Risky Breathing


I love air. Fresh air is my first choice by far, but if you think about the alternative, any air is better than no air. Talk about having a monopoly on your market.

A few weeks ago, I attended a conference for consultants. The conference is more like a retreat; a small group of invited participants from a handful of countries. Besides the people, who are wonderful, I was most excited by the location where we were meeting: Carmel Valley, California.

Ah, Carmel! Even in the midst of a drought, it is incredibly beautiful. Redwood groves, valleys and vineyards, cliffs and coastline... And the air.


The air in that part of the world is... delicious. And nourishing. You know how you feel when you eat a nourishing meal? That is how it feels to breathe in Carmel. Being located in NYC most of the year, you can imagine how excited I was to go there. I told anybody who would listen. If they asked how I was or what was new, that was my opening to gush about my plans. I was going to Carmel and couldn’t wait to breathe.

And breathe I did. In fact, I think I took extra breaths just because I could. All those trees... they sure do make a difference. When it was time to leave, I bid farewell to the stunning scenery, wonderful colleagues, and yes, the air. Gosh I might just miss that air the most, I thought.

Landing at 1am, I was lucky to catch the last shuttle from Newark to NYC. At that hour, traffic was light and we sped toward the city. I sat back and prepared for my re-entry to the east coast. The first thing I noticed was that I felt a breeze. It was brushing against my skin and very soothing. The air here can be nice too, I thought.

And then I inhaled through my nose.

As anyone in the NYC metro area will tell you. Landfills abound in parts of New Jersey and Staten Island. They are what gave those places the not-so-deserved reputation of being, well, a pit. The trip from Newark to NYC passes right through a gaggle of garbage dumps and that is evident whenever you drive through the Turnpike between exits 13-15X.

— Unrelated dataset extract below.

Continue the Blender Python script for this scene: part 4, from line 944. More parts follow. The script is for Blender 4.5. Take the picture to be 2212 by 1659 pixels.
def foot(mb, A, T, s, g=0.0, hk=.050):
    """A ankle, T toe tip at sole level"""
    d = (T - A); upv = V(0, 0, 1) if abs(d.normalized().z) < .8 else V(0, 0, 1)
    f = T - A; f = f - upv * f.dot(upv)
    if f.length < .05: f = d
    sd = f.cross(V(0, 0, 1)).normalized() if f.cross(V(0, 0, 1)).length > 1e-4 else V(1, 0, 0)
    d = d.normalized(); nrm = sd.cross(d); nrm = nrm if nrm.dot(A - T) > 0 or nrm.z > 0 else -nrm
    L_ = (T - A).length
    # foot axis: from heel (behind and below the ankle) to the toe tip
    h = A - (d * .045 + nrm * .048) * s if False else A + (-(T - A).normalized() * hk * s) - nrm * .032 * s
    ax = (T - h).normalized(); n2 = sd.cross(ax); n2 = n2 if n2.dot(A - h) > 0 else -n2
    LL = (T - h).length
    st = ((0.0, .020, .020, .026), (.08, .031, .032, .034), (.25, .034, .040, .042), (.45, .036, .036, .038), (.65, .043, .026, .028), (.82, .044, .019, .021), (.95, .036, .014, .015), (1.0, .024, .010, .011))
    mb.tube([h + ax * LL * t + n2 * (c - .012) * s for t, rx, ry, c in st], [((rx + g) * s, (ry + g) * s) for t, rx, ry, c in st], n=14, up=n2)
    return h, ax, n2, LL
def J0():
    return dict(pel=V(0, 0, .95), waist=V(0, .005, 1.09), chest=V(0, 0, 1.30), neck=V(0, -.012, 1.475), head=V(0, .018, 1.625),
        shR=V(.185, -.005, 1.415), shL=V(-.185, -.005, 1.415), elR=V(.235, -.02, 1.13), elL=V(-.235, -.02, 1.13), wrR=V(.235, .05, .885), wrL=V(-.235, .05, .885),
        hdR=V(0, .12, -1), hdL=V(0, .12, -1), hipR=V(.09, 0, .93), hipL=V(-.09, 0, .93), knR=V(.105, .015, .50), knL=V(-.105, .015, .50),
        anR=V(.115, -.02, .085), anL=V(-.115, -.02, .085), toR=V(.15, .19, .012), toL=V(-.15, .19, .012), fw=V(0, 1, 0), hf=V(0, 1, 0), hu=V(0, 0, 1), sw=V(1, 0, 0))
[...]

From a marketing standpoint, the location planning of putting the landfills and the Turnpike in such close proximity is rather unfortunate, but that’s another story for another day.

There I was on the shuttle, feeling the breeze, sitting in reverie filled with fond memories of western air and suddenly I was gagging. Dorothy, you ain’t in Carmel anymore. It was awful. Stick your head in a trashcan and see if you agree. I don’t recommend it.

The shock of inhaling that stench got me thinking about how all air is not the same. And yet we can only breathe the air around us. In fact, we must breathe the air around us. So what do we do when the air stinks?

For me that night, I focused on the breeze, which felt good. I switched to mouth breathing, reminded myself this was a temporary situation because I was moving through the landfill-laden area. I was headed to a place with trash-heap-free air. I just had to hang in there. And finally, recognizing how much fresh air really meant to me, I started planning ways to access even better air when back in the city.

In other words, I engaged in survival tactics and planned a way to mitigate exposure to negative elements.

Are you going through a landfill-laden area in your life? We all do at one time or another. In the moment, we can only breathe the “air” around us, but, if we remember to move through the stinky zone, we can focus on the aspects that are working well, cope with the parts that can choke us by using any decent means at our disposal, continue to moving forward and use the opportunity to note what is important to incorporate in our next destination. Breathing can be risky business, but the alternative is no business at all.